US Social Trust Has Fallen 23 Points Since 1964

Sorry for the hiatus. I keep doing podcasts and articles on other sites for Trust in a Polarized Age, and I don’t want to irritate my readers on social media with too much content. When I get done talking about the book so often, I’ll return to my regularly scheduled blogging.

Lots of people talk about the US decline in social trust. I do all the time. The data I use comes from the General Social Survey, which shows a drop of 46% in 1972 when it began to 31.5% in 2018, and the drop is fairly graduate. But the World Values Survey, taken every 4-6 years in the US, shows a 7 point decline between 1981 to 2017, and there’s no WVS survey between 1981 and 1998 that asks the standard trust question (“Can most people be trusted or can you never be too careful in dealing with people?”) in the US. Also, people sometimes say the WVS is done poorly. So I mostly ignore the WVS and go with the GSS.

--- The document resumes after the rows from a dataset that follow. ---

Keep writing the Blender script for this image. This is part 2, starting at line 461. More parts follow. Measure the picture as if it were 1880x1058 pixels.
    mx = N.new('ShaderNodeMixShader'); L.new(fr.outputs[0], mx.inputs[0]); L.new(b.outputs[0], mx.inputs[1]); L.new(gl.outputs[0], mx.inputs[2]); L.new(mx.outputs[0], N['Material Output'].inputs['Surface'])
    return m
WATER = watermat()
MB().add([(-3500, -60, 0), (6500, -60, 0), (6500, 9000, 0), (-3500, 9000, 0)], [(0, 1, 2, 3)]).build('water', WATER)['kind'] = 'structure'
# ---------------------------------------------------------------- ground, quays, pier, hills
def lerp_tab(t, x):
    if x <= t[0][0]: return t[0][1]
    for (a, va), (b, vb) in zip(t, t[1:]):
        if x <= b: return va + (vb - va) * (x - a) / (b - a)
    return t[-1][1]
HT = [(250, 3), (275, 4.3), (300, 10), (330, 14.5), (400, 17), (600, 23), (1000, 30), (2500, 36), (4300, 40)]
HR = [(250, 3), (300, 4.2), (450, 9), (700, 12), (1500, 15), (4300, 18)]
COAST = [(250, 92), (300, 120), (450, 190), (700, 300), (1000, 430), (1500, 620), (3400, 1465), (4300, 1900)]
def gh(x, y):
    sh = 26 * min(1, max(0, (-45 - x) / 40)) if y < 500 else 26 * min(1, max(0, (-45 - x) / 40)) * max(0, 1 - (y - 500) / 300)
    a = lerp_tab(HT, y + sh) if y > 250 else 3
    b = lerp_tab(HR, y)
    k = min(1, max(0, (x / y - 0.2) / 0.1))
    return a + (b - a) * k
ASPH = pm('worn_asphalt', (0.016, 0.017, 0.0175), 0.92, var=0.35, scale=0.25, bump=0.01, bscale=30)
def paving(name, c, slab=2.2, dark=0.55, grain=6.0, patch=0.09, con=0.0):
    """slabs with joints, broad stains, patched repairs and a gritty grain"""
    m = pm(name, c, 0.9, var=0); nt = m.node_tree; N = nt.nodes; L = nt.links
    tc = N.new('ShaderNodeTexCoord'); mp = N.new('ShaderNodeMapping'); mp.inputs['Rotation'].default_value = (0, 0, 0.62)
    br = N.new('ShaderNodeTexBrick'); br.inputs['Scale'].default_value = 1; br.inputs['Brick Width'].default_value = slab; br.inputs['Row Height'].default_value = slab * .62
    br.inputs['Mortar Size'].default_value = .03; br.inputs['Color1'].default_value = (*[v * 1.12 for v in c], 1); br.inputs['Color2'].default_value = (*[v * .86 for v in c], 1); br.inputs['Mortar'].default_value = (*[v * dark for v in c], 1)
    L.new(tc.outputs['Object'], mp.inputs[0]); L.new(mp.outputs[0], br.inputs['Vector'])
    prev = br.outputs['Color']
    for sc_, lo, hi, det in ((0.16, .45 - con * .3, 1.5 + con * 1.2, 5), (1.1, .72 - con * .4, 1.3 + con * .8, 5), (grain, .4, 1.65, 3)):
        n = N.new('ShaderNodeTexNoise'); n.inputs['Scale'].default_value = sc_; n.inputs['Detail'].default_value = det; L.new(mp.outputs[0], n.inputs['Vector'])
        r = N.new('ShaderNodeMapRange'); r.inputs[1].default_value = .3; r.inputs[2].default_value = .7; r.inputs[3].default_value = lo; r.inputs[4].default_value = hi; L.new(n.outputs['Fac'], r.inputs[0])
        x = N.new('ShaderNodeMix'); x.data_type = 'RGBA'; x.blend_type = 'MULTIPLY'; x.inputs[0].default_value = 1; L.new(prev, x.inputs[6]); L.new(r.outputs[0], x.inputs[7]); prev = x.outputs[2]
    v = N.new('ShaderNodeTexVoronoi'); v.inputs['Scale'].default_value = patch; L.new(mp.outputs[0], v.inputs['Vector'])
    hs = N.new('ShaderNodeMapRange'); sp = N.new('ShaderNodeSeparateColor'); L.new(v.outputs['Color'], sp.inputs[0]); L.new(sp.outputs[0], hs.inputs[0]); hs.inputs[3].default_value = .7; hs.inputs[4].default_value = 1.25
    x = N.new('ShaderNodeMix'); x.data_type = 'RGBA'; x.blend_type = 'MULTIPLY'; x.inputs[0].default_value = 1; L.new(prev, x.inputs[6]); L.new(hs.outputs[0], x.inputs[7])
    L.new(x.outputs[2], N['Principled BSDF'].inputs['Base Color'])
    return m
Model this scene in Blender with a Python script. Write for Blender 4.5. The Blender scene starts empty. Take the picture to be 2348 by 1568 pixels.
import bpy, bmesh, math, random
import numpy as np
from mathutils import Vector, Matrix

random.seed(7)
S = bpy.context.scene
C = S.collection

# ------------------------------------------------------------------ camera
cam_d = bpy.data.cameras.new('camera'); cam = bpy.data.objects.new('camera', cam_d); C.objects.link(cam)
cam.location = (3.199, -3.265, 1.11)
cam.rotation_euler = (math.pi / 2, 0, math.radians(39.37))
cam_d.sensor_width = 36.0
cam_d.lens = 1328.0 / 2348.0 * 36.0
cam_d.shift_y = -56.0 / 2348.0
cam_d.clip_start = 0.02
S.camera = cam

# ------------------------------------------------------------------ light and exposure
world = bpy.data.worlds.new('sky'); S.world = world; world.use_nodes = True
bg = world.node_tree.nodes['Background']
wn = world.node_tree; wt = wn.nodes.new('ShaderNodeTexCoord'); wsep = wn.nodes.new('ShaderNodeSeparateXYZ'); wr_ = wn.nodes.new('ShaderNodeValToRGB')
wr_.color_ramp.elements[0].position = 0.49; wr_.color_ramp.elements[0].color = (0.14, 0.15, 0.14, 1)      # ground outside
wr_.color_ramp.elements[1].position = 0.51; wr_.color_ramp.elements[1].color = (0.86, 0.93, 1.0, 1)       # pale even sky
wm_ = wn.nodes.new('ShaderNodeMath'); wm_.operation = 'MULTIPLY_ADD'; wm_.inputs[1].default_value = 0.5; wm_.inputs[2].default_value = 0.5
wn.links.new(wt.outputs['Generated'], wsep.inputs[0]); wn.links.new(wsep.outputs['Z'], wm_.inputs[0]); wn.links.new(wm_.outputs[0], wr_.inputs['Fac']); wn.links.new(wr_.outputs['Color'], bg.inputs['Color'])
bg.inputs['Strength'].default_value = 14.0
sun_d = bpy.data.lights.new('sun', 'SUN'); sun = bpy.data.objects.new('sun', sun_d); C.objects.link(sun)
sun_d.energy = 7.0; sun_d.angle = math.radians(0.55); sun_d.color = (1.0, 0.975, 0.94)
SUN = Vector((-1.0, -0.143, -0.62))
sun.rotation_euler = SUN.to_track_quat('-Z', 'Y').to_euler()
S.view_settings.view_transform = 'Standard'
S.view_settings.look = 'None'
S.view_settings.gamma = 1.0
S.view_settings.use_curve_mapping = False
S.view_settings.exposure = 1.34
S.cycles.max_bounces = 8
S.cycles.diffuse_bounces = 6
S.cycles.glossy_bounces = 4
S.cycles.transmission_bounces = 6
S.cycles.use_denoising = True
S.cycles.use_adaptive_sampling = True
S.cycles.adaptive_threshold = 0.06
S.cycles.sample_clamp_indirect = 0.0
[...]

However, foolishly, I didn’t realize the awesomely done American National Election Survey (ANES) asked the standard trust question,  starting in 1964. And it has a different pattern. Trust is around 55% in 1964, around 46% in 1972 (matching the GSS), and there’s a gradual decline, but for some reason 2000 and 2002 have social trust at 1964 levels. Then in 2008, trust plummets to just under 30%. Then they stopped asking the yes-no question and went to a five point scale in 2012 and 2016, and there are difficulties translating the 5-point scale (people can be trusted all the time, some of the time, none of the time, etc) into simple percentages. But it looks like trust remains quite low and maybe falls a bit further.

One reason it is cool to have both the GSS and the ANES is because the US was asking the trust question long before researchers were asking it all around the world. Some countries are just getting in the game in the 2000s, and no one but the US seems to have data before 1980.

I don’t know what’s going on, so I just plotted all the years we have data from any of the three surveys, and when I had multiple data points from one year, I just averaged them. From what I can tell, this is the only chart I’ve seen that plots social trust with an ANES-GSS-WVS average. And it is rather striking: a 23-point decline.

Now, other countries have great, big declines in social trust, but this is typically due to a major institutional transition from dictatorship to democracy (Spain, Chile, Romania, and Poland), or big increases, which typically follow periods of institutional stability (Germany and adjacent countries like Denmark, the Netherlands, and Switzerland). But the US hasn’t had anything like that level of institutional instability. So the US is an international outlier because we’ve had a sharp drop in social trust despite institutional stability. I think part of the reason for this is that political polarization, trust in government, and interpersonal trust are in a complex causal feedback loop, as I argue in the introduction to Trust in a Polarized Age.